Sun. Nov 9, 2014 1:30 PM - 3:30 PM 5階ラウンジ (5階)

[PH019] 友人関係と生徒-教師関係が学校適応に与える影響(1)

中国の高校生を対象として

王松1, 石本雄真2, 日潟淳子3 (1.関西学院大学, 2.立命館大学, 3.近大姫路大学)
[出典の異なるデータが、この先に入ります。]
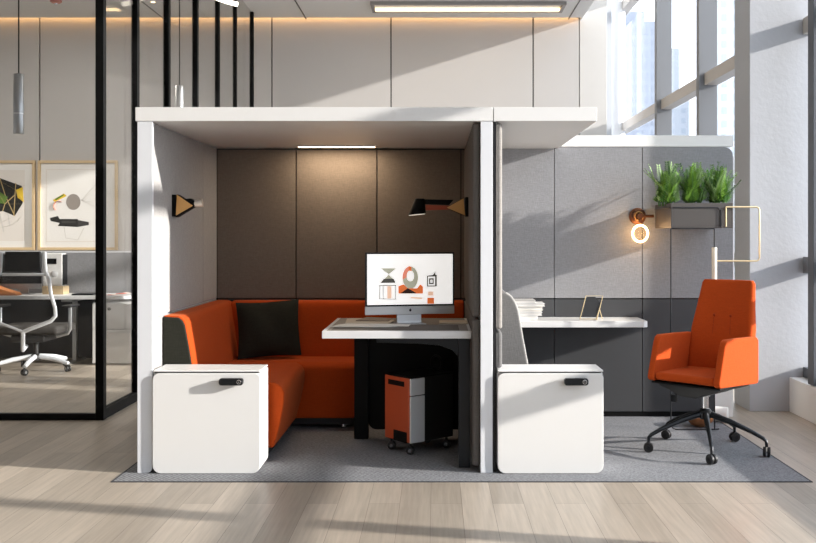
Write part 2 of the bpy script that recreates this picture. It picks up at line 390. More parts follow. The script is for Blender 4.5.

Keywords:友人関係, 学校適応, 中国の高校生

問題と目的
中国においては,不登校のように心理的な要因で学校に行けないということが問題として取り上げられることはないが,中国の中学生を対象とした調査では半数以上の生徒が欠席願望を持っていることが示されており(?,2006),潜在的な学校不適応問題が存在していることが窺われる。王・石本・日潟(2014)では,中学生の友人関係と生徒-教師関係と学校適応間との関連について調査を行い,生徒-教師関係,友人関係は中学生の学校適応感に影響することが示唆された。本研究では中国の高校生における学校適応に与える友人関係の影響,生徒-教師関係の影響について検討する。

方法
調査対象者:中国の高等学校3年生385名(男子163名,女子208名,欠損14名)
実施時期:2012年11月
質問紙内容:①中高生用学校生活尺度(大久保・青柳,2004)[20項目],②学校生活享受感尺度(古市・玉木,1994)[10項目],③自尊心尺度(Rosenberg,1965)[9項目],④友人への同調性尺度(石本ら,2009)[9項目],⑤友人との心理的距離尺度(石本ら,2009)[8項目](いずれも5件法)。尺度については,すべて中国語に翻訳し,バックトランスレーションを行った。

結果と考察
1.学校生活のあり方,友人スタイル及び学校適応感の性差
各尺度得点について,男女の平均値とSDを算出し,それぞれの差のt検定を行った。その結果,すべての尺度の変数について男女差がみられなかった。中国の中学生と同様に,高校生においても男女ともに同じような意識を持っていることが示された。また,友人関係と心理的距離においては日本と異なった結果となり,文化的相違がみられた。

2.学校生活のあり方と学校適応感との関連
学校生活尺度(友人関係,教師-生徒関係)と学校生活享受感,自尊心との相関係数を算出した(Table 1)。その結果,男子の教師-生徒関係と自尊心との間以外の得点間に有意な正の相関がみられた。中国の中学生と同様に,高校生の教師-生徒関係も学校生活享受感と強く関連した。

3.友人関係スタイルと学校適応感との関連
心理的距離と同調性の各平均値からの高低で,男女それぞれ4群(友人スタイル:尊重群[同低,距近],密着群[同高,距近],孤立群[同低,距遠],表面群[同高,距遠])に分け,分析を行った。学校適応感との関連をとらえるために,友人関係スタイル×学校生活享受感及び自尊心の1要因分散分析を行った。男子の学校生活享受感,自尊心及び女子の自尊心に有意差がみられた(Table 2)。多重比較の結果,男子の学校生活享受感では,密着群が孤立群より有意に得点が高かった。男子の自尊心では,密着群が表面群より有意に得点が高かった。


付記 本研究は公益財団法人松下幸之助記念財団の助成を受けて行われた。